The point of looking at Prohibition, Andrews writes, is that it was “one of the largest involuntary disruptions of social networks in U.S. history.”

Pouring out bottles of alcohol during national Prohibition.
Pouring out bottles of alcohol during national Prohibition. ullstein bild Dtl. / Getty Images

Prohibition disrupted much more than nightlife. In a tradition dating back to the country’s origins, Americans had long favored beer and bars over coffee and cafés. “The American Revolution was basically plotted in local taverns in Boston and Philadelphia,” says Andrews. Repudiating the tea-loving Brits they’d fought against, Americans viewed bars as venues of culture. Taverns hosted lectures and served as community centers, information hubs, and employment bureaus.
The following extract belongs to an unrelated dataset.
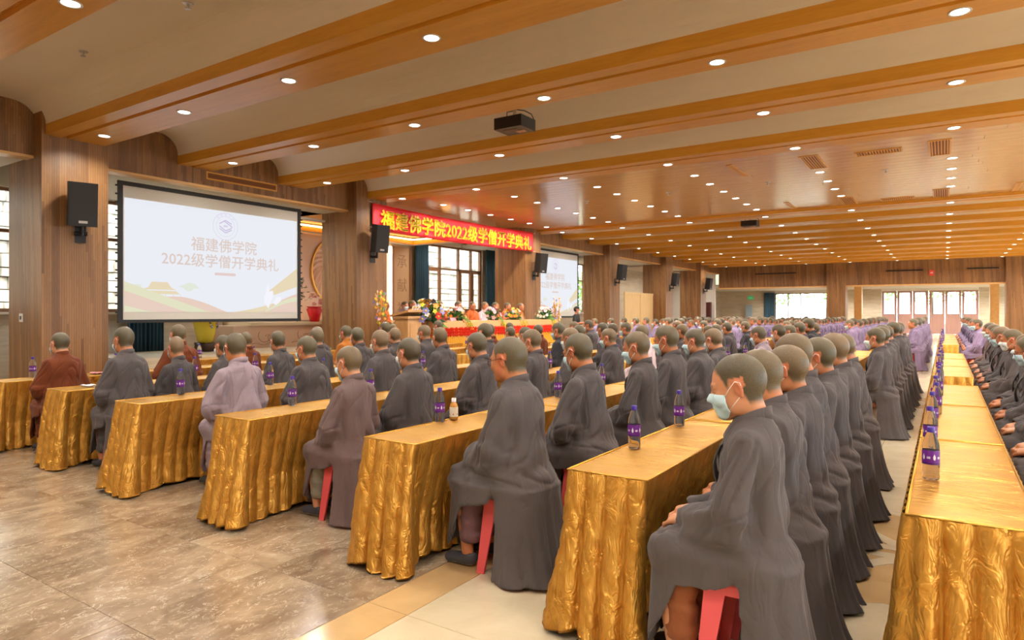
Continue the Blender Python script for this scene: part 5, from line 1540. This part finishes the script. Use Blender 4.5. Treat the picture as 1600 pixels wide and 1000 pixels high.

Some sported names such as “Mechanics’ Exchange” and “Stonecutters’ Exchange,” reflecting their clientele’s association with specific industries. “So much of the interaction we [now] think of happening in coffee shops happened in the saloon,” says Andrews.

That changed during World War I. Amidst the growth of the Temperance Movement and local bans on booze, the United States went to war against Germany, exporter of breweries and beer halls. “Almost overnight, the cultural mood toward the saloon relative to the coffee shop basically flips,” says Andrews. Nationalism set the United States on a course toward coffee shops full of aspiring novelists and hand-shaking executives. Andrews’s next project, in fact, is investigating whether the rise of Starbucks had an impact on patents. Findings from this data-crunching research project, he says, are “on tap.”

That doesn’t mean bars have stopped being hubs for sharing ideas and inspiring invention. In his paper, Andrews cites the example of the Homebrew Computer Club—the computer-hobbyist group whose members included Apple co-founders Steve Jobs and Steve Wozniak—meeting regularly at a now-shuttered Bay Area bar and grill, as well as the trope of inventions and new business ideas being sketched on cocktail napkins. (Among many examples, the team that dreamed up Discovery Channel’s Shark Week recalls doing so over drinks.)

And while Andrews’s research was agnostic on the merits of alcohol for invention, he did notice, when he drilled down into the data, that talking in bars, rather than at other venues, influenced the patents produced. During the booze bans—even a few years in, when the number of patents had rebounded—inventors who’d previously worked together no longer partnered up.

For his part, Andrews came up with the idea for his research while chatting with other graduate students at a bar, Joe’s Place, in Iowa City. “I find the bar to be a great place to air out lots of ‘bad ideas’ in a setting that is safer than the seminar room,” he says, adding that it’s often in bars where he talks to members of different departments. Reflecting on that, he seems cheerful: It’s one more data point supporting his research.